Tunisie : Kamel Maddouri réussirait-il là où ses prédécesseurs ont échoué ?

Le nouveau Premier ministre fait face à un sérieux challenge, qui consiste à adapter les politiques libérales imposées par les engagements de la Tunisie envers ses bailleurs de fonds internationaux… aux exigences vaguement socialisantes du président de la république candidat à sa propre succession.

Imed Bahri

Kamel Maddouri n’a pas encore présenté le programme de son gouvernement devant l’Assemblée des représentants du peuple (ARP), comme cela devrait normalement se faire, mais des premiers conseils ministériels qu’il a présidés jusque-là se dégagent déjà ses priorités et ses urgences.

Le nouveau chef du gouvernement a, en effet, insisté sur la nécessité de «renforcer davantage l’efficacité de l’action gouvernementale, notamment en ce qui concerne l’accélération du rythme des réformes et la réalisation des projets», comme le souligne un communiqué publié hier, jeudi 15 août 2024, rendant compte de la réunion du Conseil des ministres, à la Kasbah, qu’il a présidé «au nom du président de la république, Kaïs Saïed», comme le précise le communiqué.

Dans cette formulation, Il y a comme un reproche de manque d’efficacité fait aux précédents gouvernements dans la mise en œuvre des réformes et des projets. Et c’est à ce manque d’efficacité que M. Maddouri espère ou promet ou se donne pour mission de remédier. Reste que beaucoup des membres du cabinet qu’il préside faisaient partie des précédents gouvernements et on ne sait pas s’ils vont eux-mêmes changer pour devenir plus efficaces ou… s’ils vont être changés, c’est-à-dire remplacés par plus compétents qu’eux, ce qui serait plus logique.

Plus de bicéphalité

La formulation du communiqué insiste aussi sur la distribution des rôles au sein du pouvoir exécutif où le président de la république incarne désormais le pouvoir suprême et le Premier ministre est confiné dans un rôle d’exécutant des orientations et des politiques décidées par le chef de l’Etat.

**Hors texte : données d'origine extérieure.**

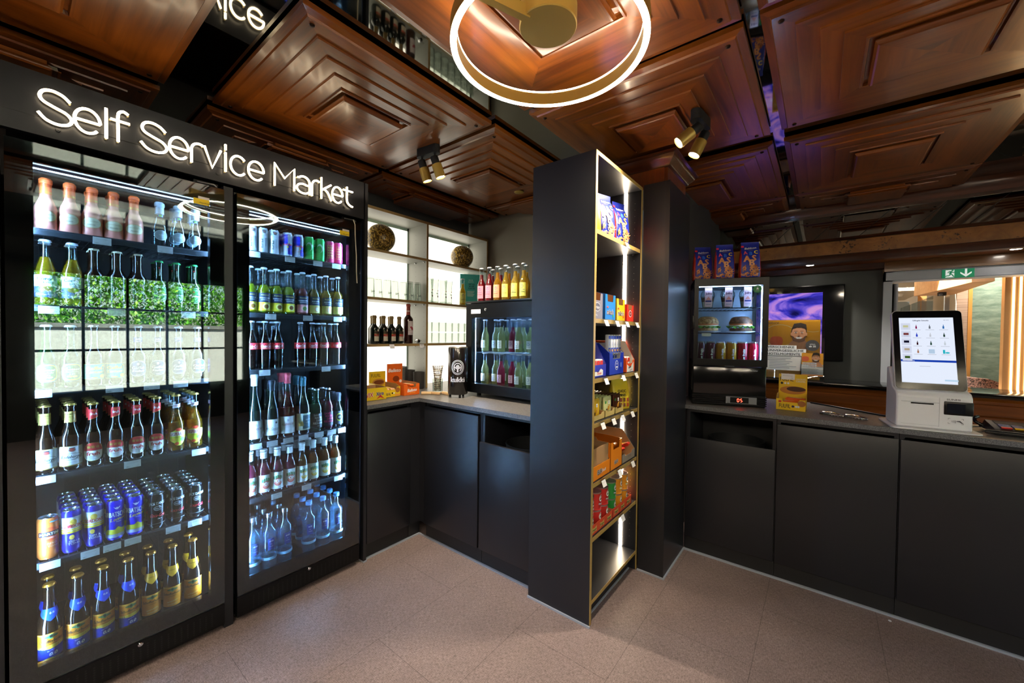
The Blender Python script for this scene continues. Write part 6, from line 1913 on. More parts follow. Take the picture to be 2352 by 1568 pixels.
# bottles inside it
def l_mix(c1):
    return lambda A: (A.rect(-0.020, 0.020, 0.030, 0.085, c1), A.ell(0, 0.062, 0.010, 0.011, C('#2a4a8a')), A.ell(0, 0.062, 0.008, 0.009, c1), A.text('kukki', 0, 0.042, 0.006, C('#2a4a8a'), w=0.026))
def n_mix(A):
    A.rect(-0.008, 0.008, 0.2, 0.201, OFFW)
DRK = {'pink': clear('drink_cocktail_pink', '#f07098', f0=0.02, body=0.4, bodycol='#d04a78'), 'pale': clear('drink_cocktail_pale', '#e8e8c0', f0=0.02, body=0.35, bodycol='#d8d8a0'), 'red': mat('drink_cocktail_red', '#6a0a14', 0.15)}
K_MP = bottle('cocktail_bottle', 'x', 0.235, 0.0300, 0.0150, 0.115, 0.165, G_CLEAR, CAPWHITE, liquid=DRK['pale'], fill=0.180, label=l_mix(C('#dfe6ee')))
K_MR = bottle('cocktail_bottle', 'x', 0.235, 0.0300, 0.0150, 0.115, 0.165, G_CLEAR, CAPWHITE, liquid=DRK['pink'], fill=0.180, label=l_mix(C('#e8b0c8')))
GI = 'cocktail bottles inside the small fridge'
for s_, z in ((0, WT + 0.077), (1, WT + 0.320)):
    for i in range(7):
        K = K_MR if (i in (3, 6) or (s_ == 0 and i == 2)) else K_MP
        put(K, -1.955 + 0.078 * i, 2.175 + 0.03 * (i % 2), z, f'cocktail bottle inside the small corner fridge, {("lower", "upper")[s_]} level, {ORD[i]} from its hinge side', GI, -PI / 2)
    for i in range(6):
        put(K_MP, -1.92 + 0.078 * i, 2.285, z, f'cocktail bottle, back row, small corner fridge, {("lower", "upper")[s_]} level, {ORD[i]} from hinge side', GI, -PI / 2)
# bottles and carton on top of it
TP = WT + 0.0145 + HH + 0.0015
def l_kuk(c1, word):
    return lambda A: (A.rect(-0.024, 0.026, 0.022, 0.112, c1), A.ell(0, 0.088, 0.010, 0.011, C('#2a4a8a')), A.ell(0, 0.088, 0.0078, 0.0088, c1), A.rect(-0.0015, 0.0015, 0.086, 0.097, C('#2a4a8a')), A.text('kukki', 0, 0.066, 0.008, C('#2a4a8a'), w=0.030), A.text(word, 0, 0.050, 0.007, C('#1c3a4a'), w=0.032, bold=0.0003), A.text('cocktail', 0, 0.034, 0.004, C('#1c3a4a')))
K_KR = bottle('cocktail_bottle', 'x', 0.243, 0.0305, 0.0150, 0.118, 0.170, G_CLEAR, CAPWHITE, liquid=DRK['red'], fill=0.195, label=l_kuk(C('#e890a0'), 'ROSA'))
K_KO = bottle('cocktail_bottle', 'x', 0.243, 0.0305, 0.0150, 0.118, 0.170, G_CLEAR, CAPWHITE, liquid=clear('drink_orange_gold', '#f0c040', f0=0.02, body=0.5, bodycol='#d89a1c'), fill=0.200, label=l_kuk(C('#f0a078'), 'BASIL'))
K_KY = bottle('cocktail_bottle', 'x', 0.243, 0.0305, 0.0150, 0.118, 0.170, G_CLEAR, CAPWHITE, liquid=clear('drink_yellow_pale', '#f2d878', f0=0.02, body=0.4, bodycol='#e0b840'), fill=0.195, label=l_kuk(C('#e0e068'), 'LEMON'))
GT = 'cocktail bottles on top of the small fridge'
fr = [(K_KR, -1.960, 'dark red cocktail bottle, first beside the turquoise carton'), (K_KR, -1.884, 'dark red cocktail bottle, second from the turquoise carton'), (K_KO, -1.808, 'orange labelled cocktail bottle between dark red and yellow ones'), (K_KY, -1.732, 'yellow labelled cocktail bottle next to the orange labelled one'), (K_KY, -1.650, 'yellow labelled cocktail bottle, second from the orange labelled one'), (K_KY, -1.578, 'yellow labelled cocktail bottle, last one before the tall rack')]
for i, (K, x, lab) in enumerate(fr):
    put(K, x, 2.135, TP, lab, GT, -PI / 2 + 0.25)
for i, (K, x) in enumerate(((K_KR, -1.925), (K_KR, -1.845), (K_KO, -1.770), (K_KY, -1.690), (K_KY, -1.615))):
    put(K, x, 2.215, TP, f'cocktail bottle in the second row atop the small fridge, {ORD[i]} from the turquoise carton', GT, -PI / 2 + 0.2)
o = thing('cocktail_carton', 'turquoise printed cocktail leaflet box standing beside the red bottles', 'carton', (-2.62, 2.70, SHZ[1] + 0.001), PI / 2 - 0.62)
TUR = C('#3fb8b0', 0.45)
MB().box(-0.100, 0.100, -0.012, 0.012, 0, 0.300, TUR).build('carton', o, smooth=0)
b = MB()
A = art_plane(b, (0.0, -0.0124, 0.15), (1, 0, 0), (0, 0, 1))
A.text('NUR', 0.0, 0.095, 0.014, C('#bfe4dc'), w=0.04); A.text('ECHTE', 0.0, 0.078, 0.012, C('#bfe4dc'), w=0.05); A.text('MIT EIS', 0.008, 0.055, 0.014, C('#14404a'), w=0.055, bold=0.0006); A.text('IN DER', 0.008, 0.036, 0.014, C('#14404a'), w=0.05, bold=0.0006); A.text('FLASCHE', 0.008, 0.017, 0.014, C('#14404a'), w=0.06, bold=0.0006)
for k in range(6):
    A.rect(-0.035, 0.035 - 0.006 * (k % 3), -0.012 - 0.009 * k, -0.008 - 0.009 * k, C('#bfe4dc')); A.n -= 1
A.n += 1
A.ell(0.060, -0.125, 0.036, 0.024, C('#6fc83a'))
b.build('front_print', o, smooth=0)
put(K_KY, -2.60, 2.575, SHZ[1] + 0.001, 'yellow green cocktail bottle standing in front of the turquoise carton', GT, -0.6)

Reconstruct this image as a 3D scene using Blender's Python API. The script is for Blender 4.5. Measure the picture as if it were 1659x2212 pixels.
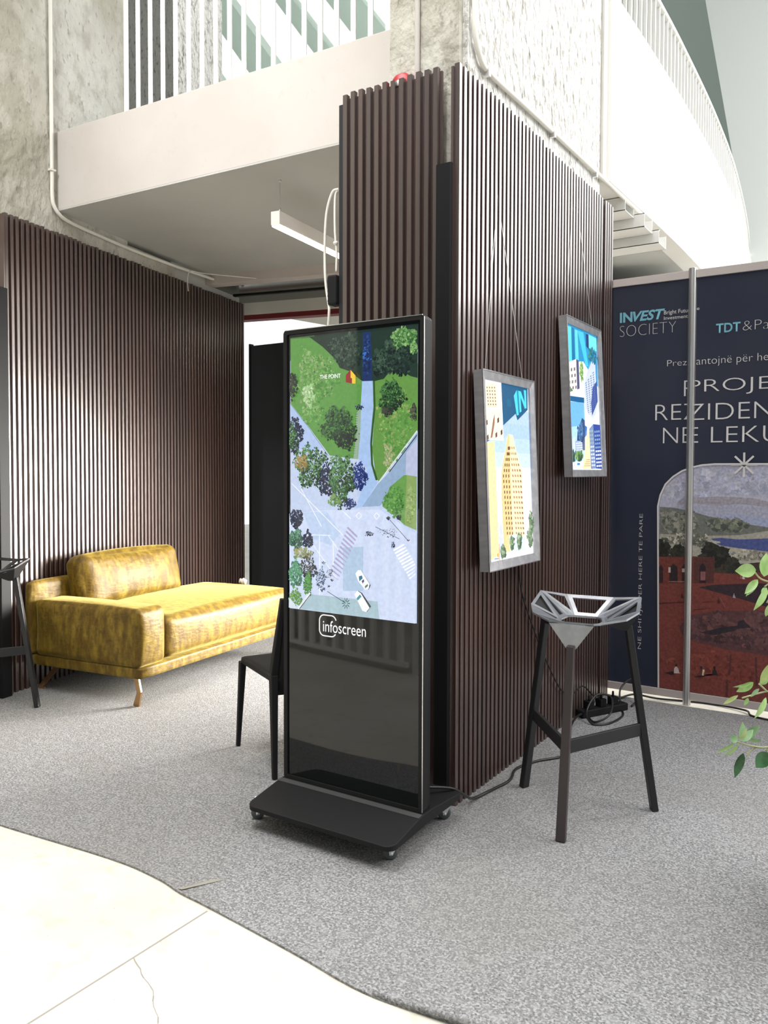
import bpy, bmesh, math, random
from mathutils import Vector, Matrix
from math import sin, cos, pi, radians

SC = bpy.context.scene
for o in list(bpy.data.objects): bpy.data.objects.remove(o)

# ------------------------------------------------------------------ camera
cd = bpy.data.cameras.new('camera'); cam = bpy.data.objects.new('camera', cd); SC.collection.objects.link(cam)
cd.sensor_fit = 'HORIZONTAL'; cd.sensor_width = 36.0; cd.lens = 36.0*1740/1659; cd.shift_y = -30/1659
cd.clip_start = 0.05; cd.clip_end = 200
rt, up, fw = Vector((.84030, .54208, .00300)), Vector((-.0199, .0260, .99946)), Vector((-.5417, .8399, -.0330))
cam.matrix_world = Matrix(((rt.x, up.x, -fw.x, 0), (rt.y, up.y, -fw.y, 0), (rt.z, up.z, -fw.z, 1.35), (0, 0, 0, 1)))
SC.camera = cam

# ------------------------------------------------------------------ world, assumed daylight, fill lamps, exposure
W = bpy.data.worlds.new('sky'); SC.world = W; W.use_nodes = True
wn = W.node_tree.nodes; wk = W.node_tree.links; bg = wn['Background']; bg.inputs[0].default_value = (.97, 1.0, .99, 1)
_tc = wn.new('ShaderNodeTexCoord'); _sp = wn.new('ShaderNodeSeparateXYZ'); _mr = wn.new('ShaderNodeMapRange')   # open sky on the far side, dim hall behind
wk.new(_tc.outputs['Generated'], _sp.inputs[0]); wk.new(_sp.outputs['Y'], _mr.inputs['Value']); wk.new(_mr.outputs[0], bg.inputs[1])
_mr.interpolation_type = 'SMOOTHSTEP'
for k_, v_ in (('From Min', -.15), ('From Max', .75), ('To Min', .31), ('To Max', 1.5)): _mr.inputs[k_].default_value = v_
def area(name, loc, target, sx, sy, watts, col=(1, 1, 1), spread=180):
    l = bpy.data.lights.new(name, 'AREA'); l.shape = 'RECTANGLE'; l.size = sx; l.size_y = sy; l.energy = watts; l.color = col; l.spread = radians(spread)
    o = bpy.data.objects.new(name, l); SC.collection.objects.link(o); o.location = loc
    o.rotation_euler = (Vector(target)-Vector(loc)).to_track_quat('-Z', 'Y').to_euler(); return o
area('assumed_skylight', (4.6, 4.4, 7.0), (-1.5, 4.6, 2.6), 5, 5, 620, (1, .99, .97))       # area lamp for an assumed, unseen glazed roof of the atrium, to the right
area('assumed_facade_light', (3.6, 12.5, 6.2), (-1.4, 4.0, 2.6), 6, 7, 1500, (1, .99, .97))       # assumed glazed facade far behind the banners; lamp added to whiten pillar slats
area('back_room_fill', (-1.75, 6.3, 1.15), (-3.8, 3.7, .45), 1.5, 1.2, 120, (1, .96, .88), 62)    # unseen area lamp added behind the pillar to light the sofa, no window
area('front_fill', (-1.4, 1.0, 5.8), (-1.5, .8, 0), 4.6, 1.8, 142, (1, .985, .955), 110)  # unseen area lamp added overhead to brighten the near floor and railing
area('beam_fill', (-1.2, -3.4, 6.9), (-3.3, 3.3, 3.5), 1.6, 1.2, 30, (1, .97, .95), 36)     # narrow fill lamp added behind the viewer to brighten the balcony beam     
SC.view_settings.view_transform = 'Standard'; SC.view_settings.look = 'None'
SC.view_settings.exposure = 0.0; SC.view_settings.gamma = 1.0; SC.view_settings.use_curve_mapping = False

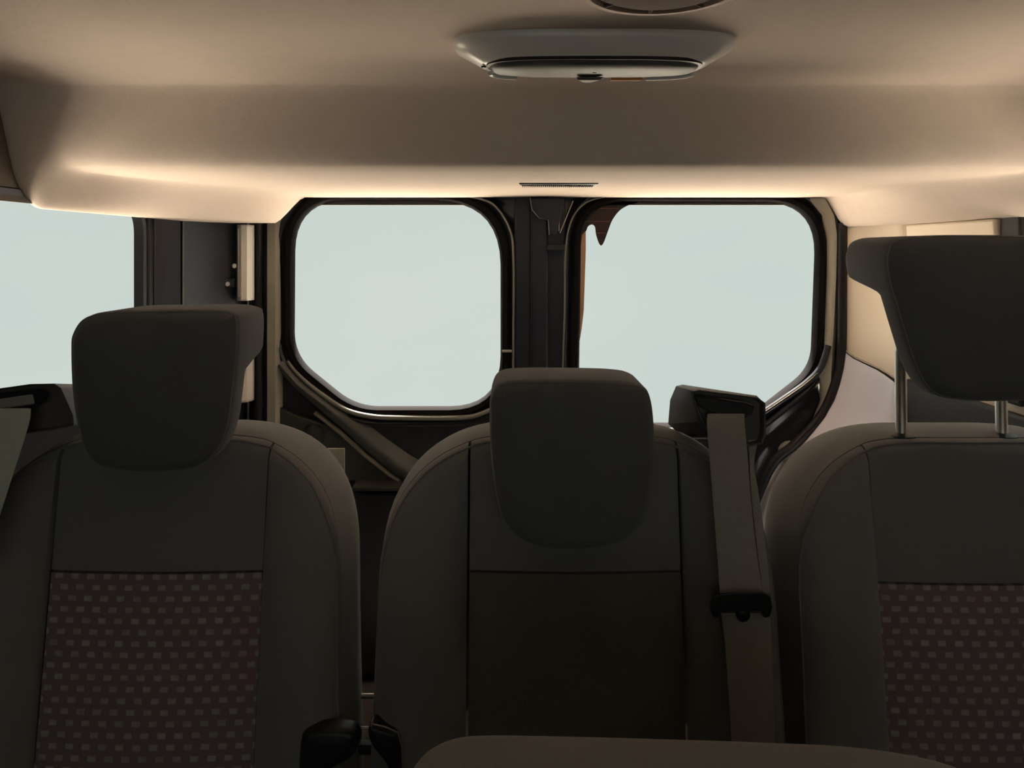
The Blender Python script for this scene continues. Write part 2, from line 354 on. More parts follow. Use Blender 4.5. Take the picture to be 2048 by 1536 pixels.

En d’autres termes, il n’y aura plus de place pour un pouvoir bicéphale comme on en a connu avant le 25 juillet 2021 avec son lot de coups bas et de luttes fratricides. Et cela M. Maddouri l’a bien compris et tient à le faire savoir pour parer à tout malencontreux malentendu à ce sujet.

Désormais, le chef de l’Etat n’est responsable que des choix et des orientations (il dit ce qui doit être), et c’est au Premier ministre d’assumer la lourde tâche de les réaliser (il doit trouver la méthode, le tempo et les moyens avec, en sus, une obligation de résultats).

Le nouveau Premier ministre, qui a un profil de commis de l’Etat presque apolitique, si tant est qu’un chef de gouvernement puisse être apolitique, a également souligné que parmi les priorités de l’équipe gouvernementale qu’il dirige figurent «la stimulation de l’investissement, la création d’emplois et le renforcement des politiques et programmes visant à consacrer le rôle social de l’État», et ce «conformément aux orientations et aux choix définis par le président de la république», insiste le communiqué.

Quadrature du cercle

Là aussi, M. Maddouri délimite les priorités qu’il donne au travail de son cabinet : relancer l’investissement qui stagne dangereusement depuis 2011, parce qu’il est le principal levier de relance de la croissance et de l’emploi, lesquels sont censées être les principales préoccupations de tout Premier ministre qui se respecte et les principaux indicateurs de performance sur lesquels son bilan sera jugé au terme de sa mission.

Maddouri délimite aussi son champ d’action : il se donne pour mission de mettre en œuvre les «orientations et choix définis par le président de la république», et, parmi ces choix, «le renforcement des politiques et programmes visant à consacrer le rôle social de l’État». Et c’est là où sa tâche se complique et où il doit faire preuve de flexibilité et d’inventivité pour réussir là où tous ses successeurs ont échoué, à savoir adapter les politiques libérales imposées par les engagements internationaux de la Tunisie envers ses bailleurs de fonds aux exigences vaguement socialisantes du président de la république.